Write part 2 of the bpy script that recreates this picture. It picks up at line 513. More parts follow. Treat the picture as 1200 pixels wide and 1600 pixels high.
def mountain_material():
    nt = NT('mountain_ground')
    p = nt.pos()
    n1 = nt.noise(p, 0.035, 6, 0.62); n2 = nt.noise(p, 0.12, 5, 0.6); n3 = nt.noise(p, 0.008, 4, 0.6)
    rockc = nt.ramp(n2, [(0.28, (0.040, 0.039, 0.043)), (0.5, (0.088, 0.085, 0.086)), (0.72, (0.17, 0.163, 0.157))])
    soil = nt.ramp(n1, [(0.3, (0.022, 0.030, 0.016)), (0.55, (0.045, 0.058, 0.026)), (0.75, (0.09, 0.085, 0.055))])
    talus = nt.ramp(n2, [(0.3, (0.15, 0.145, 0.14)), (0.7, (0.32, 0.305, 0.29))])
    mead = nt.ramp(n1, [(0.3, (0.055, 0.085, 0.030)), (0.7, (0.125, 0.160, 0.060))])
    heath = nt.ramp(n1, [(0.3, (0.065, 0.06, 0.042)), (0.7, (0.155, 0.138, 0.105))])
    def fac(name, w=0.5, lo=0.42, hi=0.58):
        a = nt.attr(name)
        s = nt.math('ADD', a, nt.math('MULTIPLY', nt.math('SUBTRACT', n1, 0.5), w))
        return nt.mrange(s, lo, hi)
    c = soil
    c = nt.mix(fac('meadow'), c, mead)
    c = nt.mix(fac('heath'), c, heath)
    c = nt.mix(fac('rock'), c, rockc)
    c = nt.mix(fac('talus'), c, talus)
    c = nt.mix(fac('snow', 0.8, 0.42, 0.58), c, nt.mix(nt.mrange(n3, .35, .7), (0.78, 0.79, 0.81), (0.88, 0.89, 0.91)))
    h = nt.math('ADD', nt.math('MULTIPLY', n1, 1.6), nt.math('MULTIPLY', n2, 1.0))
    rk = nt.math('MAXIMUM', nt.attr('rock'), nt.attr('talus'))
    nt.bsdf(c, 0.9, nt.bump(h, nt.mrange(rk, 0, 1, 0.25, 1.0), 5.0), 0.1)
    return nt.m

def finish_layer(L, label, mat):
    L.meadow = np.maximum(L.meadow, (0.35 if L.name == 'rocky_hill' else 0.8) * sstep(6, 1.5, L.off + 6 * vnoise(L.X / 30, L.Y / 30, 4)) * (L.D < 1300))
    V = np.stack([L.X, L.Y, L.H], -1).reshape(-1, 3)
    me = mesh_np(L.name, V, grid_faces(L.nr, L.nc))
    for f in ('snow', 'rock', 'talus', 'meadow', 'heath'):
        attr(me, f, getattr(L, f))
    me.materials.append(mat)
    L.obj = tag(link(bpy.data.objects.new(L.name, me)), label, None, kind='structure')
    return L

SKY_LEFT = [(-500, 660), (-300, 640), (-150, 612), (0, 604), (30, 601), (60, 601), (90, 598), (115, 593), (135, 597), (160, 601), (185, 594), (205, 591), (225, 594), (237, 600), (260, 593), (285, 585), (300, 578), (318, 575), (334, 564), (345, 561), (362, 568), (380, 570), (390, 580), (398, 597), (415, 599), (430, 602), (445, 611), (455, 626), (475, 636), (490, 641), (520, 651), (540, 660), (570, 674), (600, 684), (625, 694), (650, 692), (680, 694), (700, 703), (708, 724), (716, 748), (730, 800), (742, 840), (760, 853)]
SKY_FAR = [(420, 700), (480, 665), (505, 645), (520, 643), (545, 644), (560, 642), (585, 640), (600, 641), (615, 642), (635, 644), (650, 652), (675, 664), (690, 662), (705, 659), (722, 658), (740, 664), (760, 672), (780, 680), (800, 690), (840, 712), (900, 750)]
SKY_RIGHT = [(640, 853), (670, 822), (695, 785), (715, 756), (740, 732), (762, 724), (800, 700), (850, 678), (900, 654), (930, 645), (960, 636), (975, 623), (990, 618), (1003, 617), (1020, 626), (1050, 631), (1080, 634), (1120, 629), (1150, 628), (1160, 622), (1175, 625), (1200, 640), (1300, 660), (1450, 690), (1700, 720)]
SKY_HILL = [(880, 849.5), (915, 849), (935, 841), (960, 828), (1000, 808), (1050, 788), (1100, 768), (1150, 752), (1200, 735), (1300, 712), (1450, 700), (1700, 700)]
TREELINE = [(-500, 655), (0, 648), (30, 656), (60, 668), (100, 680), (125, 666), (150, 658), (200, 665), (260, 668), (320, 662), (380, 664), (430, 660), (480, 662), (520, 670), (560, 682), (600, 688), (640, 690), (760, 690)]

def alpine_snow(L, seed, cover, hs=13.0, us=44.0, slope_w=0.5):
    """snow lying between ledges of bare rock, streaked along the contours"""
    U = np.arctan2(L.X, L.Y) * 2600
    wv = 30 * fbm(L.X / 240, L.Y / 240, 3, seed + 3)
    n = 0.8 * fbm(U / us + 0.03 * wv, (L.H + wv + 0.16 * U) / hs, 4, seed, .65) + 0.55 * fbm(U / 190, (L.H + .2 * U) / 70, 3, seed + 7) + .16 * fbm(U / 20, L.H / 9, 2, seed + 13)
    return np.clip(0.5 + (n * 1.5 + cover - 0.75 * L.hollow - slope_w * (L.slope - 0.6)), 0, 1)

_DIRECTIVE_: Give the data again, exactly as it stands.

_SOLUTION FOR THIS EXERCISE_:
Write part 2 of the bpy script that recreates this picture. It picks up at line 513. More parts follow. Treat the picture as 1200 pixels wide and 1600 pixels high.
def mountain_material():
    nt = NT('mountain_ground')
    p = nt.pos()
    n1 = nt.noise(p, 0.035, 6, 0.62); n2 = nt.noise(p, 0.12, 5, 0.6); n3 = nt.noise(p, 0.008, 4, 0.6)
    rockc = nt.ramp(n2, [(0.28, (0.040, 0.039, 0.043)), (0.5, (0.088, 0.085, 0.086)), (0.72, (0.17, 0.163, 0.157))])
    soil = nt.ramp(n1, [(0.3, (0.022, 0.030, 0.016)), (0.55, (0.045, 0.058, 0.026)), (0.75, (0.09, 0.085, 0.055))])
    talus = nt.ramp(n2, [(0.3, (0.15, 0.145, 0.14)), (0.7, (0.32, 0.305, 0.29))])
    mead = nt.ramp(n1, [(0.3, (0.055, 0.085, 0.030)), (0.7, (0.125, 0.160, 0.060))])
    heath = nt.ramp(n1, [(0.3, (0.065, 0.06, 0.042)), (0.7, (0.155, 0.138, 0.105))])
    def fac(name, w=0.5, lo=0.42, hi=0.58):
        a = nt.attr(name)
        s = nt.math('ADD', a, nt.math('MULTIPLY', nt.math('SUBTRACT', n1, 0.5), w))
        return nt.mrange(s, lo, hi)
    c = soil
    c = nt.mix(fac('meadow'), c, mead)
    c = nt.mix(fac('heath'), c, heath)
    c = nt.mix(fac('rock'), c, rockc)
    c = nt.mix(fac('talus'), c, talus)
    c = nt.mix(fac('snow', 0.8, 0.42, 0.58), c, nt.mix(nt.mrange(n3, .35, .7), (0.78, 0.79, 0.81), (0.88, 0.89, 0.91)))
    h = nt.math('ADD', nt.math('MULTIPLY', n1, 1.6), nt.math('MULTIPLY', n2, 1.0))
    rk = nt.math('MAXIMUM', nt.attr('rock'), nt.attr('talus'))
    nt.bsdf(c, 0.9, nt.bump(h, nt.mrange(rk, 0, 1, 0.25, 1.0), 5.0), 0.1)
    return nt.m

def finish_layer(L, label, mat):
    L.meadow = np.maximum(L.meadow, (0.35 if L.name == 'rocky_hill' else 0.8) * sstep(6, 1.5, L.off + 6 * vnoise(L.X / 30, L.Y / 30, 4)) * (L.D < 1300))
    V = np.stack([L.X, L.Y, L.H], -1).reshape(-1, 3)
    me = mesh_np(L.name, V, grid_faces(L.nr, L.nc))
    for f in ('snow', 'rock', 'talus', 'meadow', 'heath'):
        attr(me, f, getattr(L, f))
    me.materials.append(mat)
    L.obj = tag(link(bpy.data.objects.new(L.name, me)), label, None, kind='structure')
    return L

SKY_LEFT = [(-500, 660), (-300, 640), (-150, 612), (0, 604), (30, 601), (60, 601), (90, 598), (115, 593), (135, 597), (160, 601), (185, 594), (205, 591), (225, 594), (237, 600), (260, 593), (285, 585), (300, 578), (318, 575), (334, 564), (345, 561), (362, 568), (380, 570), (390, 580), (398, 597), (415, 599), (430, 602), (445, 611), (455, 626), (475, 636), (490, 641), (520, 651), (540, 660), (570, 674), (600, 684), (625, 694), (650, 692), (680, 694), (700, 703), (708, 724), (716, 748), (730, 800), (742, 840), (760, 853)]
SKY_FAR = [(420, 700), (480, 665), (505, 645), (520, 643), (545, 644), (560, 642), (585, 640), (600, 641), (615, 642), (635, 644), (650, 652), (675, 664), (690, 662), (705, 659), (722, 658), (740, 664), (760, 672), (780, 680), (800, 690), (840, 712), (900, 750)]
SKY_RIGHT = [(640, 853), (670, 822), (695, 785), (715, 756), (740, 732), (762, 724), (800, 700), (850, 678), (900, 654), (930, 645), (960, 636), (975, 623), (990, 618), (1003, 617), (1020, 626), (1050, 631), (1080, 634), (1120, 629), (1150, 628), (1160, 622), (1175, 625), (1200, 640), (1300, 660), (1450, 690), (1700, 720)]
SKY_HILL = [(880, 849.5), (915, 849), (935, 841), (960, 828), (1000, 808), (1050, 788), (1100, 768), (1150, 752), (1200, 735), (1300, 712), (1450, 700), (1700, 700)]
TREELINE = [(-500, 655), (0, 648), (30, 656), (60, 668), (100, 680), (125, 666), (150, 658), (200, 665), (260, 668), (320, 662), (380, 664), (430, 660), (480, 662), (520, 670), (560, 682), (600, 688), (640, 690), (760, 690)]

def alpine_snow(L, seed, cover, hs=13.0, us=44.0, slope_w=0.5):
    """snow lying between ledges of bare rock, streaked along the contours"""
    U = np.arctan2(L.X, L.Y) * 2600
    wv = 30 * fbm(L.X / 240, L.Y / 240, 3, seed + 3)
    n = 0.8 * fbm(U / us + 0.03 * wv, (L.H + wv + 0.16 * U) / hs, 4, seed, .65) + 0.55 * fbm(U / 190, (L.H + .2 * U) / 70, 3, seed + 7) + .16 * fbm(U / 20, L.H / 9, 2, seed + 13)
    return np.clip(0.5 + (n * 1.5 + cover - 0.75 * L.hollow - slope_w * (L.slope - 0.6)), 0, 1)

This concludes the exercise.